Soldiers at the gate of Woodbridge observed an unusual light in the sky over Rendlesham Forest, and got approval to enter into the civilian forest to see if perhaps a plane had crashed. The men reportedly saw what can only be described as a UFO that night, only to wind up wandering in a confused state of mind elsewhere in the forest. The following night, strange goings-on in the forest prompted a return visit by military personnel. One of these men was Deputy Base Commander Charles Halt, who recorded a tape of events as they happened. After encountering the same mysterious lights in the forest, Halt and his men were surprised when an object which has all the appearance of a UFO appeared and soon headed toward them. Things get fuzzy at this point. Some men claimed they saw aliens or at the very least strange little men at the site of the encounter; one witness reported some type of mysterious communication between Colonel Halt and the mysterious creatures. Others witnesses dispute this, claiming they saw no aliens.

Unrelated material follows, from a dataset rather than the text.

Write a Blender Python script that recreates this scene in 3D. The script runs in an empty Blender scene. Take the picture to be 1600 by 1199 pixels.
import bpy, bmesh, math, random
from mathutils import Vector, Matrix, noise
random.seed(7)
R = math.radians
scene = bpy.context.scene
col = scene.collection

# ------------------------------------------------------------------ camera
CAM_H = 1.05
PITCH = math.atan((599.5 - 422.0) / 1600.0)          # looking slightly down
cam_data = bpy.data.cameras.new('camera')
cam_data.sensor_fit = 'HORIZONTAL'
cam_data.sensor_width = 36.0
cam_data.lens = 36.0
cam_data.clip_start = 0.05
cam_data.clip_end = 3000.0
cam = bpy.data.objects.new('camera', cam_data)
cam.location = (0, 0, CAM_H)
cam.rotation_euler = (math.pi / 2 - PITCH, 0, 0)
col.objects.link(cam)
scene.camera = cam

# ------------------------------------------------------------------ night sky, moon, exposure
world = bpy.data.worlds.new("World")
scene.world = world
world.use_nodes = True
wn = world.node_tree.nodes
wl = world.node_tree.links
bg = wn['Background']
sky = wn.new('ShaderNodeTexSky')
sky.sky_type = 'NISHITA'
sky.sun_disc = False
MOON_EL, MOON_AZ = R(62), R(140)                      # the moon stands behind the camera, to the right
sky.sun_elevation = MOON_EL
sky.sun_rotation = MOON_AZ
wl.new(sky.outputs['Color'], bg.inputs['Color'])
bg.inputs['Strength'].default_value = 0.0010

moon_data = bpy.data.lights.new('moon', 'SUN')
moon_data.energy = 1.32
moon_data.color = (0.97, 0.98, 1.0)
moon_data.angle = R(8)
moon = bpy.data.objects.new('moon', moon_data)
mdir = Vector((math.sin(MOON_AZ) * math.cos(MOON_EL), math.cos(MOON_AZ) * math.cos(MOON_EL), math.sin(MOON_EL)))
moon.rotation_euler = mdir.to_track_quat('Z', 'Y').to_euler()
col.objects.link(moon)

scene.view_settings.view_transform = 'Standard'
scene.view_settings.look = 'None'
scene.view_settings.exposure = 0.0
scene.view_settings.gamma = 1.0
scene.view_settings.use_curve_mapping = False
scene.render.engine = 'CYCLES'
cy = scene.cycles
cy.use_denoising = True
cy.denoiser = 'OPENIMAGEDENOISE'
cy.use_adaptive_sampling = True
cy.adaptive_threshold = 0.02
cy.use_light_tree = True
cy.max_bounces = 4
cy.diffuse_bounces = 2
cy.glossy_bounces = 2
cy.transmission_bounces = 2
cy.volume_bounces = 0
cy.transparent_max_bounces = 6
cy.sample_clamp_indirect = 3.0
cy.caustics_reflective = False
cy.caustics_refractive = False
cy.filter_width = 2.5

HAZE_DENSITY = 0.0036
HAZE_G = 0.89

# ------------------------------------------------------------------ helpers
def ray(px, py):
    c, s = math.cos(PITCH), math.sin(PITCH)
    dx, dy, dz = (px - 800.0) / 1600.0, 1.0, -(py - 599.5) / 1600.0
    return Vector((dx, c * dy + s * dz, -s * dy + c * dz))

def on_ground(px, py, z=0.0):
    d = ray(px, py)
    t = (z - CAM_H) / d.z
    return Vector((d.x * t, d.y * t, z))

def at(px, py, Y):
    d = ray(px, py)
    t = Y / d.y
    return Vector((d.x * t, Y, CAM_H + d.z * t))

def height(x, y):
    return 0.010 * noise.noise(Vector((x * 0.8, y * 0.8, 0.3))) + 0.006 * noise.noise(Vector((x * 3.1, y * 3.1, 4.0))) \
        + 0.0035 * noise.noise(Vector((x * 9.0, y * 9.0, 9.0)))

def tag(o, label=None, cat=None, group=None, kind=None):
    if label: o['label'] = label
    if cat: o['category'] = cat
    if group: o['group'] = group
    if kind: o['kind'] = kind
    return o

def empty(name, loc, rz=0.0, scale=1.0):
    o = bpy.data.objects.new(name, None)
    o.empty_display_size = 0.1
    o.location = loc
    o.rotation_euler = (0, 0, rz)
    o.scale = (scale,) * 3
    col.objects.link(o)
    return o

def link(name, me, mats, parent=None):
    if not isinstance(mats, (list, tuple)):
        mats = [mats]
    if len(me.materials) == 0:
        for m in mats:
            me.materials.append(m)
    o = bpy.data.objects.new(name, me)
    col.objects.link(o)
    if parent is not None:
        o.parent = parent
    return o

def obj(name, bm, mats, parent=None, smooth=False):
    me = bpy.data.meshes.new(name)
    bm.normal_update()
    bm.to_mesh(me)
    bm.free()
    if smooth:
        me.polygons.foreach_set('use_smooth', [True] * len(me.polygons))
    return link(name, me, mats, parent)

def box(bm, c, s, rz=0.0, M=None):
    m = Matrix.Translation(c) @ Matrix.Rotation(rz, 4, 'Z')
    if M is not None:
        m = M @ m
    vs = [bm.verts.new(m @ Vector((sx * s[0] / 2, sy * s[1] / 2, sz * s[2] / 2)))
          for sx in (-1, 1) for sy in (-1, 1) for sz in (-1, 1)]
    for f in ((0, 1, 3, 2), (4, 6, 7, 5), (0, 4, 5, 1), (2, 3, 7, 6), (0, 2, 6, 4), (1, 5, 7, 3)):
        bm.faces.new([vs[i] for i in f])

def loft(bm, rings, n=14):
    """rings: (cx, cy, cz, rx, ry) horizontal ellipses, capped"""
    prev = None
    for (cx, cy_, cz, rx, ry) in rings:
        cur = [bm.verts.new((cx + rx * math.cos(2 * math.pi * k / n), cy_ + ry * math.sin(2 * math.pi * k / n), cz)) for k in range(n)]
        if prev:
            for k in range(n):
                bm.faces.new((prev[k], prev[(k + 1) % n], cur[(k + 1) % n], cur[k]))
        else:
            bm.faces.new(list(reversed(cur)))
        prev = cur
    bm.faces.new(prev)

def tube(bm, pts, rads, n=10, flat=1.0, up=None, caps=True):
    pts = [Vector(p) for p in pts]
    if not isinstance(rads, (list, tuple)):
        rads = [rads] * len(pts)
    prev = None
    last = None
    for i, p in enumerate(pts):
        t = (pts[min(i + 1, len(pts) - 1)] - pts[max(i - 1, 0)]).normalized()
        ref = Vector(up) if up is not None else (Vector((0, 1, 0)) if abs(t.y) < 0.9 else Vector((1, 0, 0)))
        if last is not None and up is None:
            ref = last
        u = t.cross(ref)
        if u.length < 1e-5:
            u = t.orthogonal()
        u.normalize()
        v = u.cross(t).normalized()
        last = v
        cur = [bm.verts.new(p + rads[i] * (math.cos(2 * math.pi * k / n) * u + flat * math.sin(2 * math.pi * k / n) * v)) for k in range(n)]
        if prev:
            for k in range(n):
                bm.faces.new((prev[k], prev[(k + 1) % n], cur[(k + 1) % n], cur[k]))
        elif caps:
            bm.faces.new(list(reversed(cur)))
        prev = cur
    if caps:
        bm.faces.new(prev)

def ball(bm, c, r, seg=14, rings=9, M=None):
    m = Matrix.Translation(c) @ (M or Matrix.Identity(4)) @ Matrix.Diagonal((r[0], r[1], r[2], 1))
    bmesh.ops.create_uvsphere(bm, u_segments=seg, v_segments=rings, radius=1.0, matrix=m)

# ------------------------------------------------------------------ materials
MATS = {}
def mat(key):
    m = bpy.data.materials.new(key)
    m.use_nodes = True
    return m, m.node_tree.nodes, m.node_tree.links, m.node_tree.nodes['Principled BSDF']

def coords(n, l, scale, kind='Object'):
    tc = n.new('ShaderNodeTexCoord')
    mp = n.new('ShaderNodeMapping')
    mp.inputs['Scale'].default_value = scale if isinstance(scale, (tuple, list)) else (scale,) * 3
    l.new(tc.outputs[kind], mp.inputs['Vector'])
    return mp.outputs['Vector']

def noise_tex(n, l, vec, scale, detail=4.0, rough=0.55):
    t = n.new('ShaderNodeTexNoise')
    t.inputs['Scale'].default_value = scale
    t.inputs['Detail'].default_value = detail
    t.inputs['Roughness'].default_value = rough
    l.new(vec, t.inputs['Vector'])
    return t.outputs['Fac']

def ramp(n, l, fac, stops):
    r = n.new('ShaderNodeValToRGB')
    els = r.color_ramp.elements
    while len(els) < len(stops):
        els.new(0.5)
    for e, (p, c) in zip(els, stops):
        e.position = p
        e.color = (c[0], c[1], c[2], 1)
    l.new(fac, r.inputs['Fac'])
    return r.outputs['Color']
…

Randles try to go through the events of those nights in an attempt to prove that something unusual was in Rendlesham Forest on those two evenings. In the course of the book, she distances herself from an earlier book she co-wrote on the subject, and in fact her whole defensiveness about this subject mars this book to some extent. Certainly, her claims at being denied access to records of any and all kinds ring true, but her claims of being harassed and threatened by forces trying to hide the truth have to be taken at face value. The troubling thing about this case is the fact that, even after reading this book and acquiring information on the incident elsewhere, the account of what was actually seen by witnesses that night is unclear and incomplete. Contradictory testimony, recalcitrance of many military witnesses to talk, official denials and double talk from the Ministry of Defense in the UK and the American government: all of the facts in this case do little more than muddy up waters already impossible to see through. I do not have abundant confidence in the "truths" of this previously long-ignored, now highly publicized event. Randles spends the first half of the book, when she isn't going off on tangents, trying to reconcile accounts, evidence, and testimony that never coalesce into something one can get a firm grip on. After failing to establish what actually happened to the soldiers in those woods, Randles goes on to devote much of the rest of the book to defending herself against debunkers. This self-interested defense of herself from all sides soon becomes quite boring, and From Out of the Blue becomes a book about her rather than a book about the incident in question. Randles does herself no favors by distancing herself from the work of fellow investigators, confabulating her own views over time as to what she thinks actually happened, admitting the fact that she allowed a tabloid to release the first significant account of the facts, and offering up some possible theories of her own at the end that border on the sublime to the ridiculous. Rather than narrowing her focus as she goes along, she stretches herself out way too thin in an effort to cover all the possible bases of relevant new facts and insights. I've never really been able to figure out this prolific writer in the field of Ufology, as she has a tendency to swing in all directions at once whenever it suits her.
This book leaves you with few facts of any kind, a number of increasingly weird hypotheses, and a significant amount of boredom. Randles' writing style is not conducive to fun, exciting reading by any means. While it seems clear that something quite unusual did happen in Rendlesham Forest on the nights in questions, the bulk of Randles' work leaves me in no position to even form an educated guess about the truth.